BOSTON — Down on the South Boston waterfront you’ll find the largest canvas in New England and it’s the realm of digital artists.
In a very public display of reflection, art in Boston has reached the digital domain. George Fifield, director of Boston Cyberarts says visitors are in for something unexpected.
“It’s going to be kind of a surprise, and that’s really cool. You know that all of a sudden, ‘Oh my God, what is that? What is that thing of beauty in front of me instead of the advertising I was expecting to see,” he said.
The “it” is video art—programmed on the massive marquee at the Boston Convention and Exhibition Center. At 80 feet tall and with more than 3,000 square feet of programming space on seven screens, it’s an unconventional canvas.
“It’s the biggest L.E.D sign I know of in the whole New England area. It’s only dwarfed by Times Square really,” Fifield said. “This is something that is very big in Europe, very big in Korea and in Japan but not so much here.”
Working with the Convention Center Authority, Fifield’s group Boston Cyberarts is programming Art on the Marquee—selecting rounds of local artists to showcase their video ventures.
“We’ve gotten very humorous pieces, we’re gotten very different dystopian pieces, we’ve gotten totally abstract meditative. Um, it’s really been across the board, ” he said.
Among the artists featured now is Lina Maria Giraldo whose piece Rain floods us with commentary on consumption.
“I want to have this overwhelming sensation of the bottles of water falling on your head. And it’s perfect because it’s long, and it’s inside of the columns, so it really got that sensation to the passerbys,” Giraldo said.
Giraldo began working in cyberarts eight years ago—transitioning from her fine arts background. She says she likes how this new media allows her reach the audiences she cares about.
“I’m really interested about social issues and about mental issues and interactive and digital art. It was the best way to connect them,” she said.
In Boston, this is the beginning of a boom, with
public cyberart slated for the Boston Harbor Islands Pavilion on the Greenway and already showing on the exterior of ArtsEmerson’s Paramount Theatre.

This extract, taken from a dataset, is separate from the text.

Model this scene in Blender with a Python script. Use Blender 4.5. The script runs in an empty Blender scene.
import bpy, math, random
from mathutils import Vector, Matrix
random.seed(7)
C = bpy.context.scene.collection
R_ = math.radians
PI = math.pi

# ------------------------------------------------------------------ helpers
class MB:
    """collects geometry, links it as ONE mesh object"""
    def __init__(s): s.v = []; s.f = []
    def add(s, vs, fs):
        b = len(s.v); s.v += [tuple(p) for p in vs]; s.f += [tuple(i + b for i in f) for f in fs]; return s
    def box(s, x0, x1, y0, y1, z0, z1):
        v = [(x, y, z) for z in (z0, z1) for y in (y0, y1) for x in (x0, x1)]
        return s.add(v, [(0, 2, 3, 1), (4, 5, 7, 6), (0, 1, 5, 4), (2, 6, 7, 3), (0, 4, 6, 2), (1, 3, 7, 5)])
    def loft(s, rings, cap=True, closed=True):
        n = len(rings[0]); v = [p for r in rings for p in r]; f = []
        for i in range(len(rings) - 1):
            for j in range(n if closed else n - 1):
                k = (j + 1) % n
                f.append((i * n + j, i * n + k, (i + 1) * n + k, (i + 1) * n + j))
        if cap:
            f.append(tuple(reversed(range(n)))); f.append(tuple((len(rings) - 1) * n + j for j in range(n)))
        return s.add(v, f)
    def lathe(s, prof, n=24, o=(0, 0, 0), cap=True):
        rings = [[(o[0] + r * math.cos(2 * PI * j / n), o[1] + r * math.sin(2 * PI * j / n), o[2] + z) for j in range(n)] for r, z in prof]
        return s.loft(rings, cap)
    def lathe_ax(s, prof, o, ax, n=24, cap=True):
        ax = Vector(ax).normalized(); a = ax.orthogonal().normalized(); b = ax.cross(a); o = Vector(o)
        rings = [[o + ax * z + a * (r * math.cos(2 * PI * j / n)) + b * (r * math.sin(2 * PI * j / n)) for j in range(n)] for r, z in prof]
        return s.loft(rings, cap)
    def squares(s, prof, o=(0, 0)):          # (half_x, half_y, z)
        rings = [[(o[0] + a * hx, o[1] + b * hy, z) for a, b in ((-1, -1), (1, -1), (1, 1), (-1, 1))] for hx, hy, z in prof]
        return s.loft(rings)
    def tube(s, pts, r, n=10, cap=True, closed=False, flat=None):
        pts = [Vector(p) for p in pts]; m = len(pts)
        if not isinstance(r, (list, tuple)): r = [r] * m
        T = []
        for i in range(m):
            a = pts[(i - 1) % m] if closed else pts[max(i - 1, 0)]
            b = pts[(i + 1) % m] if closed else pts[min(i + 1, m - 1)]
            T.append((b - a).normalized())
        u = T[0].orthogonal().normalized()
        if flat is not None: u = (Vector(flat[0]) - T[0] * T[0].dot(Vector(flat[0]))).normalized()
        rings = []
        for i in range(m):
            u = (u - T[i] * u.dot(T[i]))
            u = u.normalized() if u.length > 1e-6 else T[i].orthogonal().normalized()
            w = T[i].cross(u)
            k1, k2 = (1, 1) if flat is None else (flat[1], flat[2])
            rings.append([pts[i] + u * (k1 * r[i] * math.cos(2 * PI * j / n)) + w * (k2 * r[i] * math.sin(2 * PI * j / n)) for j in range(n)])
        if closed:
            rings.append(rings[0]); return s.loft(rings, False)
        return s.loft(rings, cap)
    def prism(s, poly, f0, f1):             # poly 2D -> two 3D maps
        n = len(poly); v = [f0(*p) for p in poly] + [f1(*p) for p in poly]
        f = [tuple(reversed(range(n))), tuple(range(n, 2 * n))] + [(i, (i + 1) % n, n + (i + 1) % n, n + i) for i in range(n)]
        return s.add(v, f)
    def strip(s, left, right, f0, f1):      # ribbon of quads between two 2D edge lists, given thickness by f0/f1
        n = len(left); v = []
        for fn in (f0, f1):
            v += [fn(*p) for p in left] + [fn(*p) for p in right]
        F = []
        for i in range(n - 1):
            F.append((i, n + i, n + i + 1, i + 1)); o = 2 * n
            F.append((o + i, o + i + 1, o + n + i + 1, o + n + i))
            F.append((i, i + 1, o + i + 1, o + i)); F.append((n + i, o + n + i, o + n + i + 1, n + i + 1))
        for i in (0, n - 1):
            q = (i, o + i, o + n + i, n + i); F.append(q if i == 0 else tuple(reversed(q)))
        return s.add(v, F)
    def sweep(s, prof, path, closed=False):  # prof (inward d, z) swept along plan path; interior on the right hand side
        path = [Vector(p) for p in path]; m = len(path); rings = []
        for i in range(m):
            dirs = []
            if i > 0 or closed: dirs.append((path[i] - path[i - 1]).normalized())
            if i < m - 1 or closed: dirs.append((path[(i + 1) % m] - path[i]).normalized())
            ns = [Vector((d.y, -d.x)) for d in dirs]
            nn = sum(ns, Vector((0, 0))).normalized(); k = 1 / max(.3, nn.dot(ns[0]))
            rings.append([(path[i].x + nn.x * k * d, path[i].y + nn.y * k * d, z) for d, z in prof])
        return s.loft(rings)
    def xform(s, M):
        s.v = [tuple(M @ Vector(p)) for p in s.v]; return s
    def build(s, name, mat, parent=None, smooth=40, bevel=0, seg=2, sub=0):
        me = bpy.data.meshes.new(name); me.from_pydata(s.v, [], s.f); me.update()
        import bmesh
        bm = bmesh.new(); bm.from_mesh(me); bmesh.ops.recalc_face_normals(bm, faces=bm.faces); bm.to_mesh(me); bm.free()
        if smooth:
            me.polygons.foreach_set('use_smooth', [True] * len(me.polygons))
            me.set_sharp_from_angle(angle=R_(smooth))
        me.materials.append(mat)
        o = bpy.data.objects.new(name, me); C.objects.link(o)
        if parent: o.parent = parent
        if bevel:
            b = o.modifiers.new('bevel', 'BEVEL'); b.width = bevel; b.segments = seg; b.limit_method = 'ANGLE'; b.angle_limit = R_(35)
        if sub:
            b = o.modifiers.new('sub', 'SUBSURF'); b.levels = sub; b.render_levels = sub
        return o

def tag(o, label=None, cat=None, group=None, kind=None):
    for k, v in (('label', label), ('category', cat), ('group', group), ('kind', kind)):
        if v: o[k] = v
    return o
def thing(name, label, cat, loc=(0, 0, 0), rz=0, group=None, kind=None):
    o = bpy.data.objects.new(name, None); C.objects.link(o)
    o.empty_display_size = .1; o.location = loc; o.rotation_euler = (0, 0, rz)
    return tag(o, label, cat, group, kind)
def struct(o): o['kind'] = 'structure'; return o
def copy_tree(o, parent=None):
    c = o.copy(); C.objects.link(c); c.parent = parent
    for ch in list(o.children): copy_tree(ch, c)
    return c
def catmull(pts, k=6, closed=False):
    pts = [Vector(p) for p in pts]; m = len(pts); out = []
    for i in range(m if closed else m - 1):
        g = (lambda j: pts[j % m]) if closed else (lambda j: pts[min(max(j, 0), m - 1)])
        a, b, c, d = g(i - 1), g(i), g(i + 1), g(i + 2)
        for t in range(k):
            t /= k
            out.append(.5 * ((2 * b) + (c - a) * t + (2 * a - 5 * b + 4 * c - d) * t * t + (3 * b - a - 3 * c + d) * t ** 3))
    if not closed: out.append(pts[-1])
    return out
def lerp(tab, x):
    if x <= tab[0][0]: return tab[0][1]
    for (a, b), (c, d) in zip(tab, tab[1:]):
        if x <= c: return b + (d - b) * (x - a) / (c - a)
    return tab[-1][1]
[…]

The theater’s executive director Rob Orchard said digital displays are very effective at getting attention.
“The funny thing about the marquee at the paramount is that it was the last one built. And as a result it had the biggest, rightest, baddest, loudest marquee of all because it had to strike out beyond all the others on the street.”
And now it quietly compels.
“In order for the image to be seen, because it’s broken up by the spaces between the windows, it has to move through the windows so your eye and your mind connects the imagery when it’s not actually a full image,” Orchard said.
From downtown to the waterfront, it’s the art of the unexpected.